On one level, what Franck did was quite conservative. Unlike the two leading progressives of the German-speaking world, Liszt and Wagner, he didn’t strive to create new forms, but turned to Mozart, Haydn and Bach for demonstrations of how strong emotions could be combined with an equally strong feeling for abstract form. The Violin Sonata is in four movements, instead of the traditional Classical three, and the first, second and fourth are lucidly, securely structured – the finale even makes significant play of an old Bachian device, the ‘canon’, in which two voices (in this case violin and piano right hand) imitate each other exactly for substantial stretches of the movement. Was Franck thinking of the young newly-weds similarly intertwining? If so, he embodies this idea in music with considerable delicacy.

 

But the third movement is something quite different: a free, quasi-improvisatory Recitativo-Fantasia, which begins with a kind of dreamlike echo of the preceding turbulent Allegro and slowly, falteringly – almost like the process of unpicking painful memories in a psychotherapy session – builds to a cathartic climax. In fact, this use of musical memory, like a flashback in a film, affects the character of the whole sonata – as, for instance, when the third movement’s ‘cathartic’ climax returns, melodically intensified, towards the end of the finale. Such thinking, not only underlying the unity of the work but enhancing its power of psychological suggestion, made a huge impression on one of the leading figures in the new generation of French composers, Vincent d’Indy. Franck’s Violin Sonata, d’Indy said, was ‘the first and purest model of the cyclical use of themes in sonata form’, and it remained for him a ‘true musical monument.’

 

French cellist Jules Delsart’s transcription of the work for his own instrument was authorised by Franck himself and published as early as January 1888. Captivated by a performance of the sonata in Paris the previous month, Delsart had approached Franck for permission to arrange it for cello – this having been granted, he left the piano part unchanged and made as few alterations as possible to the violin part, primarily simply transposing it into a lower octave where necessary.

Sergei Rachmaninoff

(1873–1943)

 

Cello Sonata in G minor, Op. 19

Lento – Allegro moderato

Allegro scherzando

Andante

Allegro mosso

 

In 1897, the 24-year-old Sergei Rachmaninoff experienced one of the most catastrophic humiliations ever suffered by a composer of genius.
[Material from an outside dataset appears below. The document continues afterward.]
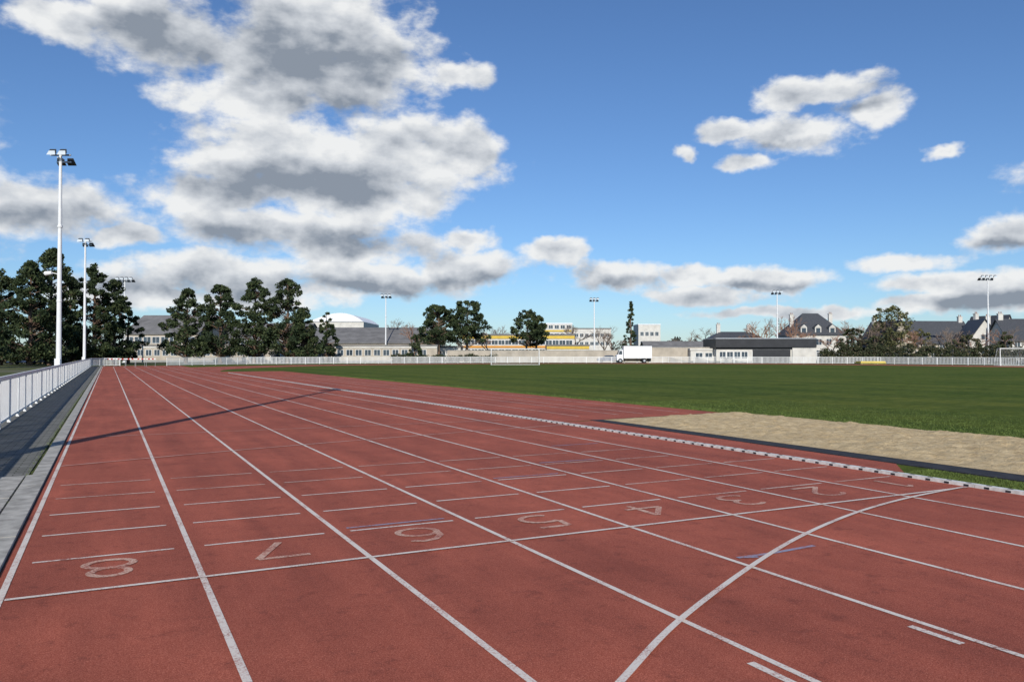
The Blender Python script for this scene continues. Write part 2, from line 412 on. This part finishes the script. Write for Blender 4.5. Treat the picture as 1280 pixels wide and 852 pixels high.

The premiere of his audacious First Symphony in St Petersburg went badly enough in itself (according to some reports, the conductor, Alexander Glazunov, was drunk), but then to cap it all the critics were merciless. Shattered by the experience, Rachmaninoff was plunged into a state of deep depression and creative paralysis that lasted three years: ‘I was like a man who had suffered a stroke and for a long time had lost the use of his head and hands’, he recalled. Fortunately, his aunt, and stalwart supporter, Varvara Satina, had the inspired idea of sending him to a noted and very musical hypnotherapist, Dr Nikolai Dahl, who was a friend of hers. The treatment worked: by the summer of 1901 Rachmaninoff was able to complete what was soon to be his first real popular success, the Second Piano Concerto. Soon afterwards, he was at work on another major piece, his Cello Sonata. The former was such a hit that it completely eclipsed the latter (so often the fate of chamber works), but the sonata is a wonderful work in its own right, recalling the concerto in the sweep of its melodies and in the brilliance of its writing – particularly for Rachmaninoff’s own instrument, the piano.

 

That said, this is very much a duo sonata, which partly reflects Rachmaninoff’s own close relationship with the cellist for whom he wrote it, the outstandingly gifted Anatoly Brandukov. Although Brandukov was significantly older than the composer, the two became close friends (they often gave concerts together). It’s clear from the Cello Sonata that Rachmaninoff paid close attention when Brandukov was playing. Throughout the four movements the piano often presents the themes first, with the cello picking them up and elaborating on them, and yet the cello always changes the character of the music when it takes up the leading ideas, and there’s no question of the pianist being the ‘star’, however virtuosic the writing. After this work, Rachmaninoff wrote no more chamber music. It’s hard to complain when you consider what he did go on to create, yet this Cello Sonata remains a fascinating pointer to a path not taken.

 

It begins with a short but telling slow introduction: anguished aspiring phrases from the cello are answered by the piano, whose bass line pulls downwards – the first of many instances where the relationship between the two instruments is one of dialogue, not mere imitation, still less simple tune-plus-accompaniment. The Allegro moderato emerges from this suddenly, launching a long impassioned cello theme with richly textured (but never overwhelming) piano backing. But it’s the piano who introduces the second theme, so gorgeous and memorable that it wouldn’t be out of place in the Second Piano Concerto.

 

After the first movement’s emotional turbulence, the following scherzo is even faster and more urgent, though Rachmaninoff’s wonderful luxurious lyricism is able to bloom here too, especially in the gorgeous central trio section. Just before the end, bell-like piano chords obliquely recall the first movement’s ardent second theme (Rachmaninoff was fond of this kind of ‘half-memory’ connection). The piano leads off the Andante with another long-breathed melody, but this soon becomes an intimately interwoven duet between the two instruments. This almost erotic tenderness continues right to the end of the movement. As for the finale, although Rachmaninoff’s fondness for the dark minor mode marks him out even amongst Russian composers, his final movements are almost always in the major, and this exuberant, affirmative and, of course, wonderfully tuneful movement is no exception. It may be pure coincidence but, soon after finishing the sonata, Rachmaninoff was at last able to marry the woman he loved, Natalia Satina (yes, she was his cousin!), and the cellist Brandukov, dedicatee of this sonata, was his best man.